** start Material **

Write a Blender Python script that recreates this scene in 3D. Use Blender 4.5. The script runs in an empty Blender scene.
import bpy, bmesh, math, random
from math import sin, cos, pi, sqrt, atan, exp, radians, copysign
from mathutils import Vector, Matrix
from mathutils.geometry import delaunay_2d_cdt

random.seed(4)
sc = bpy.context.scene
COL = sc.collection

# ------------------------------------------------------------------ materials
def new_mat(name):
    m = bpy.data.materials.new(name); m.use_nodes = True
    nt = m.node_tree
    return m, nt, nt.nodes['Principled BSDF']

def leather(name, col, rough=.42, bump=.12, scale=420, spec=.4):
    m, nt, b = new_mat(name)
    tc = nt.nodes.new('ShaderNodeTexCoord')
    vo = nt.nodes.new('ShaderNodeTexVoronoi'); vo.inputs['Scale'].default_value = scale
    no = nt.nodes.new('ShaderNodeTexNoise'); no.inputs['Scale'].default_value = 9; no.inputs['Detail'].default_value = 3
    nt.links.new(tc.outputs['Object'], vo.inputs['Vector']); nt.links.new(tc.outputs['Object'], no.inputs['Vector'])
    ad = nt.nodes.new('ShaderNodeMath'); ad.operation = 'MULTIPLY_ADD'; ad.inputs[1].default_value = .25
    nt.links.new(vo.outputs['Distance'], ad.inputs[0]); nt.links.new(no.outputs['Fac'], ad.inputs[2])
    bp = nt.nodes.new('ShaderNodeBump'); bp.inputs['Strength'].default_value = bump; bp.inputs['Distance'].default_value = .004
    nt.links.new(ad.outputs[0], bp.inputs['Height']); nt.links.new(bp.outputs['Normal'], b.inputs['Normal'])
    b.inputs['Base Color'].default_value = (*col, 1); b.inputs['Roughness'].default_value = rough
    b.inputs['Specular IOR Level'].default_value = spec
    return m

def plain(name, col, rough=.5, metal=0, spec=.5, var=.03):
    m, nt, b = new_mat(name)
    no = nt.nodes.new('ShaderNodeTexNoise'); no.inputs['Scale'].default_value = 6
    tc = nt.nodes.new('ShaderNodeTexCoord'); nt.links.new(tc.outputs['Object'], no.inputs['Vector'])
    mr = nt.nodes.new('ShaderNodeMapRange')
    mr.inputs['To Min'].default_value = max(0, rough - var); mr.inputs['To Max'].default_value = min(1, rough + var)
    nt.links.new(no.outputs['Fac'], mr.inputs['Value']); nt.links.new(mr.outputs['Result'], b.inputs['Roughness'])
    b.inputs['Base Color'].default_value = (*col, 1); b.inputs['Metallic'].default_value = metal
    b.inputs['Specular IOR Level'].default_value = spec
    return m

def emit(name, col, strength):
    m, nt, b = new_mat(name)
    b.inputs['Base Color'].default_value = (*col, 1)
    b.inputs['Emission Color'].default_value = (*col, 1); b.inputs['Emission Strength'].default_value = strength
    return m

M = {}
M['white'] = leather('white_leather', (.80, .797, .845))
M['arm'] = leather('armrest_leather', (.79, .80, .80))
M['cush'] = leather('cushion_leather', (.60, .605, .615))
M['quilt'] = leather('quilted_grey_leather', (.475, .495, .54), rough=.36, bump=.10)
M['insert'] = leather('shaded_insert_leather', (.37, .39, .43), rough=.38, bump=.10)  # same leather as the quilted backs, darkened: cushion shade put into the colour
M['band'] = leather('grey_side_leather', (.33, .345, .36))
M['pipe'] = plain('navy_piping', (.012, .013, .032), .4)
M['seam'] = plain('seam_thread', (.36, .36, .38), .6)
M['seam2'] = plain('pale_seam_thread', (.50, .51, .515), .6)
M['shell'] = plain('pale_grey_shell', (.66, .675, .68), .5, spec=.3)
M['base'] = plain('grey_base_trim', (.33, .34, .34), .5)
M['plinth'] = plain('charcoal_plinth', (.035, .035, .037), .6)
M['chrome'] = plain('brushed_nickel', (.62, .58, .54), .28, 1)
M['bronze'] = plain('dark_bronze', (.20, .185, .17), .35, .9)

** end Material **

#### [What the task requires]
Please write out exactly the lines from the start of the data through the line that contains "return m, nt, nt.nodes['Principled BSDF']", both ends included, and nothing else.

#### [Output of the exercise]
Write a Blender Python script that recreates this scene in 3D. Use Blender 4.5. The script runs in an empty Blender scene.
import bpy, bmesh, math, random
from math import sin, cos, pi, sqrt, atan, exp, radians, copysign
from mathutils import Vector, Matrix
from mathutils.geometry import delaunay_2d_cdt

random.seed(4)
sc = bpy.context.scene
COL = sc.collection

# ------------------------------------------------------------------ materials
def new_mat(name):
    m = bpy.data.materials.new(name); m.use_nodes = True
    nt = m.node_tree
    return m, nt, nt.nodes['Principled BSDF']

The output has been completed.